More than law: Impacts of the Modern Slavery Act

woman face behind a fence

The new financial year has brought with it the start of a new reporting period for Australia’s 3,000 largest organisations. But whilst the Commonwealth’s Modern Slavery Act only directly applies to big business, the impacts of the Act spread much wider.

The introduction of the Modern Slavery Act largely serves as a catalyst for bringing this global problem to the forefront of conversation, creating more transparency around an issue affecting more than 40 million people worldwide. It encourages all Australians to consider the source of the goods and services we consume and urges Australian businesses, small and large, to evaluate their own community footprint.

What is the Modern Slavery Act?

The Modern Slavery Act 2018 (Cth) commenced on 1 January 2019 and applies to corporations that operate in Australia and generate over $100 million in revenue – this captures approximately 3,000 organisations. The Act requires these organisations to report on risks relating to modern slavery (e.g. forced labour, human trafficking, bonded labour, child slavery) in their supply chains.

Whilst the Act commenced at the start of 2019, the new financial year running July 2019 to June 2020 marks the first reporting period.

The ripple effects

Although the Act only directly applies to Australia’s largest corporations, the ripple effect flows much wider.

Any business aiming to supply to the top end of town – or even supplying a smaller company that supplies the top end of town – will have their own supply chain come under scrutiny, as they will need to report to their larger customers regarding their supply chain. As such, businesses both large and small should consider reviewing their trading terms with downstream suppliers, as this may affect relationships with upstream suppliers.

But the relevance of the Act goes beyond functional updates. It brings to light ethical and social responsibilities, encouraging business to consider what they should do, not just what they have to do.

Finding the best course of action

Of the 40.3 million people estimated to be in modern slavery, approximately 10 million are children and 30.4 million are close to home in the Asia Pacific region.
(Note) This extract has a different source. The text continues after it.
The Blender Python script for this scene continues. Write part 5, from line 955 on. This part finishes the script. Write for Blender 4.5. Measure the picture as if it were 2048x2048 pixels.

This is a serious and complex issue to eradicate and does not lend itself to tick and flick compliance.

For example, if a supplier is found to be involved in modern slavery practices, the knee-jerk compliance reaction may be to cut ties with that supplier to avoid repercussions under the Act. Whereas the more ethical approach, with a more positive impact for the workers in question, may be to work with that supplier to improve their operations.
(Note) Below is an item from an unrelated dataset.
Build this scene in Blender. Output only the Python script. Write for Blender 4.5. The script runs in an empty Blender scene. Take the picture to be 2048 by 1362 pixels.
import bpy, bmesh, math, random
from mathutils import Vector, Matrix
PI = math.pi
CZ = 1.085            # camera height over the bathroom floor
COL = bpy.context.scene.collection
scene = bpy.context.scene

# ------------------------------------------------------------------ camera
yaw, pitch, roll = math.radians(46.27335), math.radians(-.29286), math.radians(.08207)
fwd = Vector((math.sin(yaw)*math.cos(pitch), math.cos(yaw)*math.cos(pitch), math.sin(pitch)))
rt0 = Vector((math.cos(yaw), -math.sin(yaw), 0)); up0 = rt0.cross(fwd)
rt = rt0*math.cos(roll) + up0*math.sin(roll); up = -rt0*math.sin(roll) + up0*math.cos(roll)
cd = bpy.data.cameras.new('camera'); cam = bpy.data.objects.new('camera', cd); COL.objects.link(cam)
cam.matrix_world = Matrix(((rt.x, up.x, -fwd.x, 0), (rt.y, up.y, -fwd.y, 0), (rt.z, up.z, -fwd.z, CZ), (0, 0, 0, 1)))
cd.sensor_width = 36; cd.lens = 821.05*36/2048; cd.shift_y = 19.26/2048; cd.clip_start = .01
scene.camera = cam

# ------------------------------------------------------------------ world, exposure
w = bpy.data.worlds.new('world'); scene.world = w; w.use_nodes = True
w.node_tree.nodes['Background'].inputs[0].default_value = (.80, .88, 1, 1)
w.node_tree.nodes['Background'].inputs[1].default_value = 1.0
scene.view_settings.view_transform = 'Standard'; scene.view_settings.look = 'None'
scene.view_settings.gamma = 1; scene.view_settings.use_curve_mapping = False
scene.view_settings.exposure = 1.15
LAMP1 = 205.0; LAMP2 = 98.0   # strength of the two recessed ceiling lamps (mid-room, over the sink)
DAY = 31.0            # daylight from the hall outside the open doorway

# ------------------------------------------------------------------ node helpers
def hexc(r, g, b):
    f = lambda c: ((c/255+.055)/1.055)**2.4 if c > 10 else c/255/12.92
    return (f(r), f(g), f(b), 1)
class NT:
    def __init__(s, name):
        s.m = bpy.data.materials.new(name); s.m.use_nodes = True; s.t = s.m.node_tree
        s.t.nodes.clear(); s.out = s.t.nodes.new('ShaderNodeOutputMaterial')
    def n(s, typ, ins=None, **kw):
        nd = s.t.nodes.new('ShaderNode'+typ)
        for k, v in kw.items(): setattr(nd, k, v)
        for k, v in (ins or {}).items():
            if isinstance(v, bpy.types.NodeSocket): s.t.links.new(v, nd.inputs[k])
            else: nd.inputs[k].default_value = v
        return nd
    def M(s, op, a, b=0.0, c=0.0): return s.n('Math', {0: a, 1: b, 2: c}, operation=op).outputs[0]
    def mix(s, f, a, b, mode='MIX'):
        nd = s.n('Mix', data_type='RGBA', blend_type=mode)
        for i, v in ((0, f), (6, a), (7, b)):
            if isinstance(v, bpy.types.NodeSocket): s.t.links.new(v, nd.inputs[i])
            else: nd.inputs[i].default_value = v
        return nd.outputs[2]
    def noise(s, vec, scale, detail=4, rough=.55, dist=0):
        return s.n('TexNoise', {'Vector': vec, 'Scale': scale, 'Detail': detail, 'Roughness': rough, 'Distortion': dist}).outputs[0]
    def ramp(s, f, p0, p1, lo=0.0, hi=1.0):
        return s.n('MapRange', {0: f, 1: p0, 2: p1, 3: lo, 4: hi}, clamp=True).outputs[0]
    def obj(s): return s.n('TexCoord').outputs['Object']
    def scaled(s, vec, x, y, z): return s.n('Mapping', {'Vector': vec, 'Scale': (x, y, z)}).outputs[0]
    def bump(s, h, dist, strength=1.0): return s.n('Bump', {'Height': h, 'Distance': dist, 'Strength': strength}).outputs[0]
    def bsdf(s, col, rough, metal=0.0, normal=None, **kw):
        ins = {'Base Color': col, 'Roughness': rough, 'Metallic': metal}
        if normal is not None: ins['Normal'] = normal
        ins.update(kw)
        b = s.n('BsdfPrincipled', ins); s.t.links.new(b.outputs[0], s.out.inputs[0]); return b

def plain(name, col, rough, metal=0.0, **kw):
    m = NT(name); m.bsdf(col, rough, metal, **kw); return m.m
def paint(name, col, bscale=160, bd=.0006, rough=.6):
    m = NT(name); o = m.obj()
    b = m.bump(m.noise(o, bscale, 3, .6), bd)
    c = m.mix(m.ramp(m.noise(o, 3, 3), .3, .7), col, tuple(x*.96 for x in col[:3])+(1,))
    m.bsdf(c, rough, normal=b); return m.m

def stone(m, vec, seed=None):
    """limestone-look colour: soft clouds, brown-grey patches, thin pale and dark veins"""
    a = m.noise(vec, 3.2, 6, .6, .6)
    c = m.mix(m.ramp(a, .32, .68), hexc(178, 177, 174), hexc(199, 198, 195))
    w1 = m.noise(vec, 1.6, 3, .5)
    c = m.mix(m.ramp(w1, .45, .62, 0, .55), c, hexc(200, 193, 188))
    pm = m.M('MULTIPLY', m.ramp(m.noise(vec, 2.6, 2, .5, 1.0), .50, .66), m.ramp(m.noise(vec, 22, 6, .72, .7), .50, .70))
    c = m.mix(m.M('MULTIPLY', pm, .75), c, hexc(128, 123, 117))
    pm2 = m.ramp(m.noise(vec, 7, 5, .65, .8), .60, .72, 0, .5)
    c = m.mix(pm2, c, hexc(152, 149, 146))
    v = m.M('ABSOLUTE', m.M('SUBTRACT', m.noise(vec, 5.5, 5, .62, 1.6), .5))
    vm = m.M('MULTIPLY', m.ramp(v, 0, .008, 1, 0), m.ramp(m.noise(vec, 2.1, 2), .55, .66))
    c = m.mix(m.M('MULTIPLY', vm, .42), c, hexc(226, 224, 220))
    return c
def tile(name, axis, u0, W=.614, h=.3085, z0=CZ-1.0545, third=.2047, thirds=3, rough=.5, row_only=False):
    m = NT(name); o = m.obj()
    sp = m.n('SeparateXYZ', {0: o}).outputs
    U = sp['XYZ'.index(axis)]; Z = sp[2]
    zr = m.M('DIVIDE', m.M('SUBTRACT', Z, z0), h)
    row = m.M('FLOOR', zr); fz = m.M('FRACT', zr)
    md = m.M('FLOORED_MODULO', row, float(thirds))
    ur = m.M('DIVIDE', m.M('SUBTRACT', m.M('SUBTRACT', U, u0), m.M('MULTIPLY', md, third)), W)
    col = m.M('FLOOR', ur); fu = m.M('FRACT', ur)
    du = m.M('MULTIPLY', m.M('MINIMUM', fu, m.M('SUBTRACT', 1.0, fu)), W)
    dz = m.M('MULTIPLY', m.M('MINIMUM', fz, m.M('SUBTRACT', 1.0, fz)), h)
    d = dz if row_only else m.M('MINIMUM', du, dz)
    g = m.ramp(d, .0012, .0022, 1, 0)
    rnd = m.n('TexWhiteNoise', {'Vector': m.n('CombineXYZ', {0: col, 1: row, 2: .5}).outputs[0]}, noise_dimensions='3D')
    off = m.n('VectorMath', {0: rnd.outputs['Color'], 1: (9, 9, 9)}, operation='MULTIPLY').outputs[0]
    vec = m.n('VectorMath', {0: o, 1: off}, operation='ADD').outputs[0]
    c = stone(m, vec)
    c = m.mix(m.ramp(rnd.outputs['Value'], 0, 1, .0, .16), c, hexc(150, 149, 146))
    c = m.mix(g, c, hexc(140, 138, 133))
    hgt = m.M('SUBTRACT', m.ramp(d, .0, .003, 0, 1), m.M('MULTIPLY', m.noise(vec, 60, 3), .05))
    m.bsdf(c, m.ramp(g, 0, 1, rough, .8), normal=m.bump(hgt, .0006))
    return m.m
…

As such, the Act does not bring with it any hard penalties for non-compliance. The reporting requirements require corporations to be honest about their current operations and aim to tease out the issues and commitments for rectifying them.

Reputations on the line

Although the monetary risk for non-compliance is low, there is a high level of reputational risk for organisations that allow, or turn a blind eye to, modern slavery in their supply chains. For many organisations, reputational risk is a far greater motivator than monetary penalties.

The reports provided under the Act will be published on an online register and will describe the organisation’s operations and supply chain, identify the risks of acts of modern slavery, outline actions that will be taken to assess and address these risks, and describe how the ongoing effectiveness of these actions will be assessed.

This public reporting provides two benefits – it creates reputational risk if the actions and remedies are not appropriately addressed by the organisation. But, when done well, it also provides guidance for other organisations about what best practice might look like in addressing modern slavery issues

If the reporting is not taken seriously and the organisation’s actions are not well considered, this will no doubt come under fire from media outlets and key stakeholders of the business. With an increasing trend favouring social good, this reputational risk could have drastic commercial consequences.

A world of good

A 2017 global study by Union+Webster revealed 77% of consumers would prefer to purchase from companies demonstrating community responsibility, and no doubt that figure is on the rise. And the 2019 Edelman Trust Barometer Global Report shows that the current number one topic that builds trust in an employer is societal impact, i.e. the organisation’s contributions for the betterment of society.

In a connected world of accessible information, the public are highly informed and consciously concerned about issues affecting the planet as a whole and people who are disadvantaged or mistreated. As such, consumers, employees, investors and government bodies are holding businesses to a standard beyond the law, expecting to see more responsibility and transparency around their actions.

From the me-too movement to climate change action, modern slavery is one of many issues that the public demands businesses to consider in operating ethically. Whilst giving back and doing right are strong ways for businesses to set their brands apart and build trust, I believe it will soon be the status quo and represent a vital part of operating a successful business.